Knapsack problem
There are two forms of the Knapsack problem, one is the \(0-1\) knapsack problem and fractional knapsack problem. The \(0-1\) knapsack problem is a widely used counter-example that the greedy strategy wouldn’t always work, while the fractional knapsack problem has a greedy solution.
\(0-1\) Knapsack problem
There are \(n\) items and the \(i\)th item is worth \(v_i\) dollars and weights \(w_i\) pounds (\(v_i\) and \(w_i\) are integers). You cannot carry more than \(W\) weight in the Knapsack, where \(W\) is also an integer. The problem is to find out what items one should take.

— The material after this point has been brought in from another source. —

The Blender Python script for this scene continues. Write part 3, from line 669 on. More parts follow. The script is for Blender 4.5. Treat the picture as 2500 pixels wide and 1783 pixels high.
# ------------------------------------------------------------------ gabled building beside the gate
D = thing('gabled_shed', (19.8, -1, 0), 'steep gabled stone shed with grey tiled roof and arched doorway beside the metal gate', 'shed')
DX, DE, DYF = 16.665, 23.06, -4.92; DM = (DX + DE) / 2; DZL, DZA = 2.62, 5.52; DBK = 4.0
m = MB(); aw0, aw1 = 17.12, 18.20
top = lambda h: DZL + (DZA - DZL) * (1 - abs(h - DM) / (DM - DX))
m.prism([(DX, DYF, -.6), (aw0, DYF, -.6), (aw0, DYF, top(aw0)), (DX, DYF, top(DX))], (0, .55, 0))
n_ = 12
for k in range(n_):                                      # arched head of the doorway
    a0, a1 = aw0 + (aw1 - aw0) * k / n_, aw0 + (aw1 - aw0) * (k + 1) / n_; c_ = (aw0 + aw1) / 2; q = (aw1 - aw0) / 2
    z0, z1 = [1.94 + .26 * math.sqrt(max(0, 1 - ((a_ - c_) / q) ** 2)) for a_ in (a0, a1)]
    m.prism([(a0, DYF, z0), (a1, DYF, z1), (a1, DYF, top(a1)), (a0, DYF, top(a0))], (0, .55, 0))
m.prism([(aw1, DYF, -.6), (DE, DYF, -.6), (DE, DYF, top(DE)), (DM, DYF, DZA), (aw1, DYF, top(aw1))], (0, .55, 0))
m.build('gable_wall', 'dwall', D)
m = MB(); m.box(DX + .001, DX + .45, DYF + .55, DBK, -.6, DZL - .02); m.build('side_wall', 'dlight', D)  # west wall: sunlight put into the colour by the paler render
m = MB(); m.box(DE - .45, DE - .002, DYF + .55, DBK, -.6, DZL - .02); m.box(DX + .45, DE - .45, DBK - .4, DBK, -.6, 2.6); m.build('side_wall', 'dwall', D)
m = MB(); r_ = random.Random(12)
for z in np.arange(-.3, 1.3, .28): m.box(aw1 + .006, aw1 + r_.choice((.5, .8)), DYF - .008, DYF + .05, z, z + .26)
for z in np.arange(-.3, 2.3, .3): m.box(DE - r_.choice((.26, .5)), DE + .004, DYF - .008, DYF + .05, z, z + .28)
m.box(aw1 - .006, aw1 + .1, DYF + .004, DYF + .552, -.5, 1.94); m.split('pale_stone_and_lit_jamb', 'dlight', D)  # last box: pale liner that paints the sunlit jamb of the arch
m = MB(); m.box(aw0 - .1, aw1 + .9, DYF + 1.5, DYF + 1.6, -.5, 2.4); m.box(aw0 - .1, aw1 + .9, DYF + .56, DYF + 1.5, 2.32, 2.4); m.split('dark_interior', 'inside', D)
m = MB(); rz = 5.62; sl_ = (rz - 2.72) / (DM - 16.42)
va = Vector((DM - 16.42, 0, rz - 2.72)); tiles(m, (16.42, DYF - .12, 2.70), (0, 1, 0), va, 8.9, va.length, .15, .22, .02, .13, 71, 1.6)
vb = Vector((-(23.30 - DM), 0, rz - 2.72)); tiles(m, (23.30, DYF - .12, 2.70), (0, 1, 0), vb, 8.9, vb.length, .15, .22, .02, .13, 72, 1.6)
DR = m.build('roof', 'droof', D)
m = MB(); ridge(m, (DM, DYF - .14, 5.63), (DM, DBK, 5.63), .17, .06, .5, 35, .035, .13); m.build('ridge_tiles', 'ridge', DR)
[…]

One can use dynamic programming to solve the \(0-1\) Knapsack problem and also construct an easy counterexample to show that the greedy strategy can fail in this case. The dynamic programming algorithm takes \(O(nW)\) time.

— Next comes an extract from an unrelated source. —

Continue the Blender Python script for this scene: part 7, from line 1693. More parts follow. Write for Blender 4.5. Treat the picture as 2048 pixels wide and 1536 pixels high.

Fractional Knapsack problem
The setup for this is the same as \(0-1\) Knapsack problem, but in this case we can take a fraction of the item too.
Algorithm
The algorithm is as follows
- Find \(v_i/W_i\) for every item and pick the maximum amount that can be taken for the element with highest value of the ratio.
- If we can carry more weight, repeat the process for the remaining elements, otherwise stop.
The above algorithm is, of course, greedy (this algorithm fails for the \(0-1\) knapsack problem). The running time of the algorithm is \(\mathcal O (n^2)\).
Notes
- By fusing with the strategy we used for quick sort, we can improve the running time of the fractional Knapsack problem to \(\mathcal O(n)\). (See the following Computer Science beta StackExchange discussion).
- Given a set of points \(\{x_1, \cdots, x_n\}\) on real line, to determine the smallest set of unit-length close intervals that contains all of the given points, we can use the following method:
- Find the minimum out of all the points, call is \(z\).
- Consider the closed interval \([z, z+1]\), remove all the points in \(\{x_1, \cdots, x_n\}\) that belong to this closed interval and call the set \(S\).
- Repeat the same process to \(S\) until \(S\) becomes empty.